La escala de la reacción, junto con los atentados de las últimas semanas y el posicionamiento hostil hacia Francia de estos mismos líderes, indica que la política de Macron podría comprometer ciertos intereses ocultos vinculados con las ambiciones proselitistas del islam político más radical y con la obsesión de potencias como Turquía que pretenden usar a la comunidad musulmana como vector de influencia en la política europea.
No olvidemos que el Presidente turco es declaradamente islamista, pertenece a la Hermandad Musulmana y que mantiene estrechos vínculos con Qatar y con organizaciones extremistas como los Lobos Grises (ultranacionalistas turcos e islamistas), también presentes en Francia, Holanda, Alemania y Austria entre la minoría turca, o el Frente Al-Nusra en Siria.
En este sentido, cabe señalar la organización bajo la égida de Turquía de partidos islamistas en países como Holanda, donde ya tienen representación parlamentaria, Suecia o Francia, donde algunas listas ya se presentaron en los comicios locales de hace dos años.

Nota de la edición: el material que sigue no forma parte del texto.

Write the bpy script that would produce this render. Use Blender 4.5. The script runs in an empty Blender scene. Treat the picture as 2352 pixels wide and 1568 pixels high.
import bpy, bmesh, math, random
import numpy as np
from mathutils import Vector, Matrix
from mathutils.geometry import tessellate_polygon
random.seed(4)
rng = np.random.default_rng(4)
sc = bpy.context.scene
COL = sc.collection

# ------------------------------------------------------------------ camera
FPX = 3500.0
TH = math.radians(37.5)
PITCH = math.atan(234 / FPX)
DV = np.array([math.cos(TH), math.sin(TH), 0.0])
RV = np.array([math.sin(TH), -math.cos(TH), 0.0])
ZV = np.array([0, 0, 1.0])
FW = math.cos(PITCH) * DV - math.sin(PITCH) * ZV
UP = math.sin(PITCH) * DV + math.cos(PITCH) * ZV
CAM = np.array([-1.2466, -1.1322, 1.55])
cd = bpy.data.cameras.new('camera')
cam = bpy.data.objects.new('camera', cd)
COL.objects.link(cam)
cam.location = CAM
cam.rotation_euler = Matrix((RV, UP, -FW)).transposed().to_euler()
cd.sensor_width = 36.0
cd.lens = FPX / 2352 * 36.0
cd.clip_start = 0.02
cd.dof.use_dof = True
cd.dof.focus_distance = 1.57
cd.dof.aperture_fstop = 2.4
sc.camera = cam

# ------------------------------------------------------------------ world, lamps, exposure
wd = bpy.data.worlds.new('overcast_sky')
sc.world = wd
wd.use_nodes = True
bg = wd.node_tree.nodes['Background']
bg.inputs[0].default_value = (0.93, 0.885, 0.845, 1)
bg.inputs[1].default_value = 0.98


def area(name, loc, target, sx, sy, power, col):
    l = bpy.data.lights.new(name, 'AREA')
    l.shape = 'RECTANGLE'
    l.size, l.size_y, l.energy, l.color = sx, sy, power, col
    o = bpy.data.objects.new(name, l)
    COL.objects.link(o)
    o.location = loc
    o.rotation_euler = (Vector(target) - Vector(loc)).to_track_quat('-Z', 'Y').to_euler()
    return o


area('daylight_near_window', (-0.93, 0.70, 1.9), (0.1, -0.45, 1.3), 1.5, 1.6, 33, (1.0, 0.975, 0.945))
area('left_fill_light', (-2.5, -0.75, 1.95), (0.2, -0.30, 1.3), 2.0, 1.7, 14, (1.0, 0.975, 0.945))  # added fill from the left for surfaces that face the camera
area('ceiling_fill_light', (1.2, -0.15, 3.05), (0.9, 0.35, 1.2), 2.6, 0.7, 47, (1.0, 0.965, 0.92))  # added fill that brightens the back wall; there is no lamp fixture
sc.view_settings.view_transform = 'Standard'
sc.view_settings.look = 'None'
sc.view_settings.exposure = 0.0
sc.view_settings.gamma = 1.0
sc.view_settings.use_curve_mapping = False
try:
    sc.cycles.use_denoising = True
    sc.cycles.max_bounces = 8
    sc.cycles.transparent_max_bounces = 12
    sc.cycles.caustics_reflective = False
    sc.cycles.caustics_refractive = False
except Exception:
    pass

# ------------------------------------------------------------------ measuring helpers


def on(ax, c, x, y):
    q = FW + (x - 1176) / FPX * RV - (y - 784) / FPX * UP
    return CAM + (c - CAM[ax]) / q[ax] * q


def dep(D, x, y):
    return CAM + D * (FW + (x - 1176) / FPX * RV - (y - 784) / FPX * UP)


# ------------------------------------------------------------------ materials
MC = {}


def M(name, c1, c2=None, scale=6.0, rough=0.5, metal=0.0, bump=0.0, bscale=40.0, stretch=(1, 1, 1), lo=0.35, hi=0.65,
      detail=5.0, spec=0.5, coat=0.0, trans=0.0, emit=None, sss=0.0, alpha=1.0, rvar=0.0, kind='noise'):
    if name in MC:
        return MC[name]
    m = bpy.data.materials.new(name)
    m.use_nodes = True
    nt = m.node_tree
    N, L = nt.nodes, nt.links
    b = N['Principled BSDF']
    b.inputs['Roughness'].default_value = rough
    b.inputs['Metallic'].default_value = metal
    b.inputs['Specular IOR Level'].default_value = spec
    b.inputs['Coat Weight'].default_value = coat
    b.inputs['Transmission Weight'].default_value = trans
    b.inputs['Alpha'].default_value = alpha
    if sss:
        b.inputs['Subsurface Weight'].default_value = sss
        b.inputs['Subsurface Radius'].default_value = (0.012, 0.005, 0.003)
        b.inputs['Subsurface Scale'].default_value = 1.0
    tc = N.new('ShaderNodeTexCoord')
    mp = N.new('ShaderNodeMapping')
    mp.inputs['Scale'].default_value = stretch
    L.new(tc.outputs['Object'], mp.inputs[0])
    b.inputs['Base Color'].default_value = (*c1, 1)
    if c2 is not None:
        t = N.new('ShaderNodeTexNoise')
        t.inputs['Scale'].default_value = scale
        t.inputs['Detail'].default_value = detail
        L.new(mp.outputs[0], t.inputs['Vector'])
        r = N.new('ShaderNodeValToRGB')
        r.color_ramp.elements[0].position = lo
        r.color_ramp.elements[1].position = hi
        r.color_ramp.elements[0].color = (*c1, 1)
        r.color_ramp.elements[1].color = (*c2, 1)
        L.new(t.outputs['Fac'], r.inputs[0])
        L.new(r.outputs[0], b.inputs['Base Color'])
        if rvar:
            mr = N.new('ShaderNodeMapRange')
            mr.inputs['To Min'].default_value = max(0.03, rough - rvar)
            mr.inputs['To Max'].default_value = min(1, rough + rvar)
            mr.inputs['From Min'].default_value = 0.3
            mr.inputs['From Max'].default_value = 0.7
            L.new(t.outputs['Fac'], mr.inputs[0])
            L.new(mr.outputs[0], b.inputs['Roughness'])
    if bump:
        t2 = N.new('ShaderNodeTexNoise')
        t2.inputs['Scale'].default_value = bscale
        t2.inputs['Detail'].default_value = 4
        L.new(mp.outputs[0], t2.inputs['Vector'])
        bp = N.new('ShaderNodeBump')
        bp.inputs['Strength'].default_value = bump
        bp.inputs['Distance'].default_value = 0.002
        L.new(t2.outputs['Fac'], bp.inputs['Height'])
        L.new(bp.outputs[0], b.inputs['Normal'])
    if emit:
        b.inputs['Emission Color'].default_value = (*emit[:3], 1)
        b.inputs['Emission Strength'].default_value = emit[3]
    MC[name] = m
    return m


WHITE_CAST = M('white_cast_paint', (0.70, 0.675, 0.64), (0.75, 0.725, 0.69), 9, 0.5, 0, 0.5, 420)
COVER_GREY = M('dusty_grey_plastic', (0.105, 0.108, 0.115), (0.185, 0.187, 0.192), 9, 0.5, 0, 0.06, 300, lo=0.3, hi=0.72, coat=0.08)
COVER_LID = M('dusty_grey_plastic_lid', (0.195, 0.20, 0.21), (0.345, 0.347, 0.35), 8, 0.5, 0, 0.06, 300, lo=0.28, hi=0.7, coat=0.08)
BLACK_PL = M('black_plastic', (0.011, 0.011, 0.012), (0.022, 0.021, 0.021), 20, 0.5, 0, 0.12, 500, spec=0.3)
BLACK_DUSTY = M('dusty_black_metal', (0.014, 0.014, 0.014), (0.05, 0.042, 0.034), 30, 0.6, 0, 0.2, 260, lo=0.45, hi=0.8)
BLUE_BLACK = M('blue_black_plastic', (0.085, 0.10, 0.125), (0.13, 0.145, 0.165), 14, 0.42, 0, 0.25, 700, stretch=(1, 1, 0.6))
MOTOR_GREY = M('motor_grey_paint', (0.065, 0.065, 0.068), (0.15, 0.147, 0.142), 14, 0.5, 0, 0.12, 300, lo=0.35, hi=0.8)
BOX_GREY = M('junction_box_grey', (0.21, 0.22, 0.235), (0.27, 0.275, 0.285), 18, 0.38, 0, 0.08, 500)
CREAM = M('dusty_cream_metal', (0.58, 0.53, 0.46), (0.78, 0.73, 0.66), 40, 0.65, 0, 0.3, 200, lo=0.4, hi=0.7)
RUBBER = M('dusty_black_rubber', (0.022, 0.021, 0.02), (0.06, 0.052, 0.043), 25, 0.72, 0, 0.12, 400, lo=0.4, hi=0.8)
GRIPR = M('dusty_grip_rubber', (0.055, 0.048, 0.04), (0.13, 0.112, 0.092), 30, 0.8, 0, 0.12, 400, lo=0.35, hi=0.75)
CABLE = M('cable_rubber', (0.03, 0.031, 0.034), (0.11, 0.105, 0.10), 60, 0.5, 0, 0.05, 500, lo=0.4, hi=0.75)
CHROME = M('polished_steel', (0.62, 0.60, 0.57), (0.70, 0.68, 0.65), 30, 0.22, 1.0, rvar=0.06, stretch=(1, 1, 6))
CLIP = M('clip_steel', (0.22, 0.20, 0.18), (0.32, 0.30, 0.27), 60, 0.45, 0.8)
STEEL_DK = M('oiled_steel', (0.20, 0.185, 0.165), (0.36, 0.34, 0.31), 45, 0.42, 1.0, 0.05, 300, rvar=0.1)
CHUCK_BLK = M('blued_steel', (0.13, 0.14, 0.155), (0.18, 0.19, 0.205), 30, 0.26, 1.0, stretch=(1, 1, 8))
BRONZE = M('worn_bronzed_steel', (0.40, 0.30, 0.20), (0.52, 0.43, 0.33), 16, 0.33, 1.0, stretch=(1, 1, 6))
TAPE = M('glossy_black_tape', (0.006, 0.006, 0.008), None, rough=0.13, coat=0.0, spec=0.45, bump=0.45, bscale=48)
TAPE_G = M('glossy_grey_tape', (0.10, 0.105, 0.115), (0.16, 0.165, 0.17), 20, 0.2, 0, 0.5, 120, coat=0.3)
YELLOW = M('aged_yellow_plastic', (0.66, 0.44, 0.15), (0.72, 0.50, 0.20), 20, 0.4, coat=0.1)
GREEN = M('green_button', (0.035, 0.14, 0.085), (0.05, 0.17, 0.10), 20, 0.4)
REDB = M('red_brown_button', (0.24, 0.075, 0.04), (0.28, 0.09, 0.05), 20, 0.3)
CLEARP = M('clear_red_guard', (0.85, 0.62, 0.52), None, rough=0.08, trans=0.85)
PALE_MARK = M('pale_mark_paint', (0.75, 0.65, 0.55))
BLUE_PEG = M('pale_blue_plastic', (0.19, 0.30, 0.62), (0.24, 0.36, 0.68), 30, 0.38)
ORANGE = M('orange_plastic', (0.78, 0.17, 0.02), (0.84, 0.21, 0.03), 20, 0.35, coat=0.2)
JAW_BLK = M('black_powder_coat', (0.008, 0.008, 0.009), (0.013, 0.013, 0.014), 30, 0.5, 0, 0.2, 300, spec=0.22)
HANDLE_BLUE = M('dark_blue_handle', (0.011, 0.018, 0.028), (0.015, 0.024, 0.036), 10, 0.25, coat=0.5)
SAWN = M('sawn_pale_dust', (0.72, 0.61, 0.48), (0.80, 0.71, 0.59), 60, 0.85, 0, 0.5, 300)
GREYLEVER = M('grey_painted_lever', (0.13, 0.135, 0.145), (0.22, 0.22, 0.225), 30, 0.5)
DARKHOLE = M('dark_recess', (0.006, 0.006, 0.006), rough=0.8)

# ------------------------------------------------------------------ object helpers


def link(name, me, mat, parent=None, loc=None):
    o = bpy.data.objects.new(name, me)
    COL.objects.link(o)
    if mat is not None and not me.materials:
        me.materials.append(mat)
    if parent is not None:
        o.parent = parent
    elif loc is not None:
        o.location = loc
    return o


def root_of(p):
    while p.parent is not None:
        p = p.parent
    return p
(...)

Evidentemente, esta creciente influencia de Turquía a través de la minoría musulmana no puede dejar de incomodar y preocupar a una Francia que ha chocado repetidamente con este país durante los últimos meses, tanto en Libia como en Chipre, por el control de los recursos energéticos y el posicionamiento geoestratégico en el Mediterráneo oriental.
Pase lo que pase, lo cierto es que los atentados de signo islamista en Francia y el resto de Europa tienen pocos visos de remitir y que la tensión entre el estado francés y la comunidad islámica no hará más que incrementarse en los próximos meses, tal como demuestra el desmantelamiento estos últimos días por parte de la justicia y la policía francesa de distintas organizaciones islámicas acusadas de extremismo.
En efecto, el factor islámico es ya una inquietante realidad política de la que depende el futuro de Europa, quizás incluso su supervivencia. El tiempo de mirar hacia otro lado se agota.
¿Estaremos esta vez a la altura de la historia?